• _Written task_:
Gather every line below where "scene" appears.

• _Dataset excerpt_:

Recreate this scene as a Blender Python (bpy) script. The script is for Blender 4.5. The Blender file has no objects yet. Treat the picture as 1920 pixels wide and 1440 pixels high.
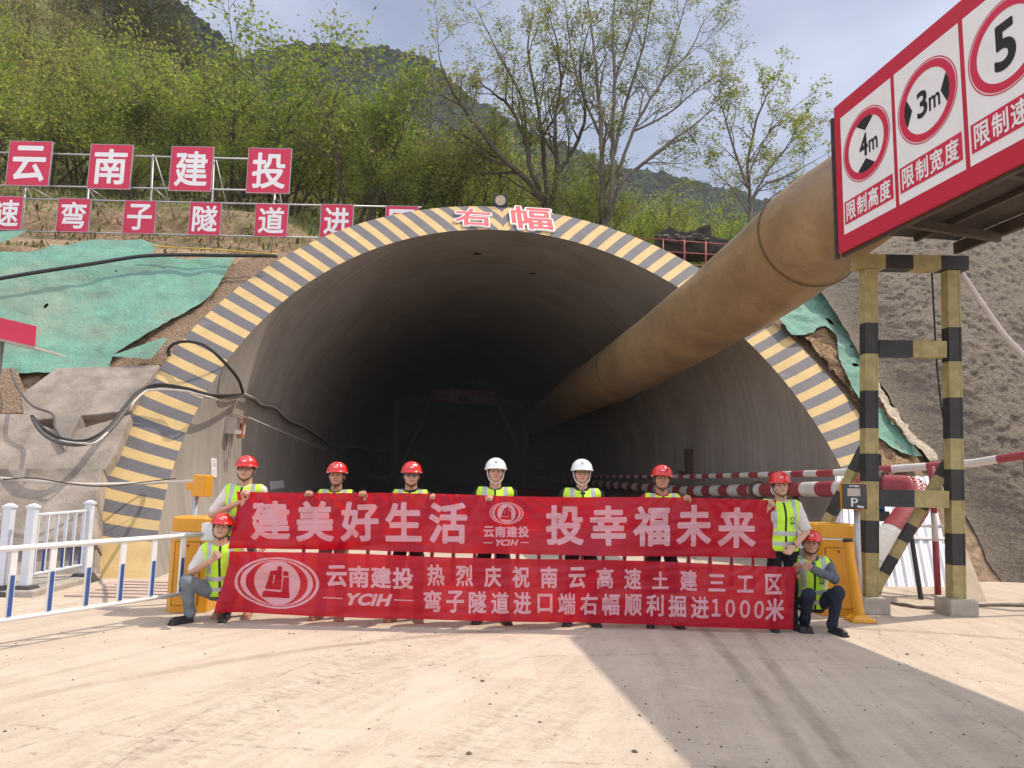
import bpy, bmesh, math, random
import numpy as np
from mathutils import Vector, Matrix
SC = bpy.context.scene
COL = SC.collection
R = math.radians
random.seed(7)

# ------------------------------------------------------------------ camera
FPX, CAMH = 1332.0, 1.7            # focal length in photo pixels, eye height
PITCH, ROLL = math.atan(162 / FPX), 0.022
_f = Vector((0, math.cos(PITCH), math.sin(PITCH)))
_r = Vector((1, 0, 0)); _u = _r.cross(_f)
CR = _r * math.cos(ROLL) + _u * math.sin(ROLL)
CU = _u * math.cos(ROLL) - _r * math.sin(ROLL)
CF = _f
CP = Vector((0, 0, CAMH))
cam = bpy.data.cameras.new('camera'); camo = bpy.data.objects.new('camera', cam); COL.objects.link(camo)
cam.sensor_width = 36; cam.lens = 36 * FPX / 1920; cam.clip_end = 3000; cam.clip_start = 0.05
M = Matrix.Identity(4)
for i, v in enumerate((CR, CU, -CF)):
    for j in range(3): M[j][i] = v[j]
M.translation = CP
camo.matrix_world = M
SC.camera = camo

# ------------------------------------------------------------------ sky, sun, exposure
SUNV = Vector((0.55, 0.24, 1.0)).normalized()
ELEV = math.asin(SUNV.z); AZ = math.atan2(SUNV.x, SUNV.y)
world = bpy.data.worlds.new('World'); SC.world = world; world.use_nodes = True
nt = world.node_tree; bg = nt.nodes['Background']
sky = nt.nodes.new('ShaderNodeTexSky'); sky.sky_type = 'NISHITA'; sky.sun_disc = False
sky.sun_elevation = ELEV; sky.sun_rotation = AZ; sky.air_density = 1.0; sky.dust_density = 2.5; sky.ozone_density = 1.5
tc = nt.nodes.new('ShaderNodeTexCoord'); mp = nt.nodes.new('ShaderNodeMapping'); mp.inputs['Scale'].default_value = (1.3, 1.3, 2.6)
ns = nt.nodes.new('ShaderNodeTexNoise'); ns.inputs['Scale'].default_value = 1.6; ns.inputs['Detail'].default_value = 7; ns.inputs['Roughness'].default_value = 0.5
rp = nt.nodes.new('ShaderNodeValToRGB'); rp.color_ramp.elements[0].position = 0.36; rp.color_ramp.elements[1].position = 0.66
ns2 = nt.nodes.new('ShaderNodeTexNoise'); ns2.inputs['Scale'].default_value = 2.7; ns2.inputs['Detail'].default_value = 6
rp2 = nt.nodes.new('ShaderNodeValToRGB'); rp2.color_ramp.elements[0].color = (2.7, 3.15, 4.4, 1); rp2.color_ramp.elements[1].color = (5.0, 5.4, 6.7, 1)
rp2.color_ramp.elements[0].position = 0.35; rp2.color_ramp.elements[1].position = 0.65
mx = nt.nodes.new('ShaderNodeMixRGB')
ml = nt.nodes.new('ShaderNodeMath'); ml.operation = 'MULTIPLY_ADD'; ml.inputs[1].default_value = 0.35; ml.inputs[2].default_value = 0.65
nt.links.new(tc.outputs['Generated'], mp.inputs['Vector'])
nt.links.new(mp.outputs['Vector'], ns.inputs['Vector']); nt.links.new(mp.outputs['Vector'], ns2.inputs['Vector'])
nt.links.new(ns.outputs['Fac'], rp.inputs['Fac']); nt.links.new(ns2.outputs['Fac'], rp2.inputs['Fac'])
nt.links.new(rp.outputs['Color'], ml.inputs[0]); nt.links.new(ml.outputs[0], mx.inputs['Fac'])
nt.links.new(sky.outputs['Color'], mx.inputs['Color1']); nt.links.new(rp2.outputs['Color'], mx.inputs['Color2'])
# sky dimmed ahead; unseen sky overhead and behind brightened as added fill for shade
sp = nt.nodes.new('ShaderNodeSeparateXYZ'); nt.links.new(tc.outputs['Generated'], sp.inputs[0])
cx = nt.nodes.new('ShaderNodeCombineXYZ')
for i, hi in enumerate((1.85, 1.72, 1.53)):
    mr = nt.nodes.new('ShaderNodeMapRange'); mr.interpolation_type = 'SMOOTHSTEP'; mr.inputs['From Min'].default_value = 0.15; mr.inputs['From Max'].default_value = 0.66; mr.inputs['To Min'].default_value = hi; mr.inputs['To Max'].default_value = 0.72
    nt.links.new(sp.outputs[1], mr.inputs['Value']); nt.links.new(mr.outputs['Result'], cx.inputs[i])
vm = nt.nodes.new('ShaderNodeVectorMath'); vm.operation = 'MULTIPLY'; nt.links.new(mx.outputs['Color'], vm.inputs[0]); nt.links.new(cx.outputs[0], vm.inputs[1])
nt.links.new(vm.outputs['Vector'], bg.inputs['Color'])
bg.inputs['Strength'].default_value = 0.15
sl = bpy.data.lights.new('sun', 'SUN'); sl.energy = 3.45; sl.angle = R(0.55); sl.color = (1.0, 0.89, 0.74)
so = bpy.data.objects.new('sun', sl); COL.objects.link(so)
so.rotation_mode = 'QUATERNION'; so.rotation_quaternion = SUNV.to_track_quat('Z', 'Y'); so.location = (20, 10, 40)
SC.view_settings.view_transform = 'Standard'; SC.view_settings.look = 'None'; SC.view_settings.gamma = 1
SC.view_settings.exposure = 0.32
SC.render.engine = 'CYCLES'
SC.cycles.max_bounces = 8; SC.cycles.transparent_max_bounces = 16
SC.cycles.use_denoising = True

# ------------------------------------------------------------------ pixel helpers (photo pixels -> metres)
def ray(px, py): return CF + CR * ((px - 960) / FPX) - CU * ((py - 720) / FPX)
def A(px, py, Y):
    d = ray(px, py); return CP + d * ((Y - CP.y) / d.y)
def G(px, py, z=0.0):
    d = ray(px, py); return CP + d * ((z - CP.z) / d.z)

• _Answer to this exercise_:
Recreate this scene as a Blender Python (bpy) script. The script is for Blender 4.5. The Blender file has no objects yet. Treat the picture as 1920 pixels wide and 1440 pixels high.
SC = bpy.context.scene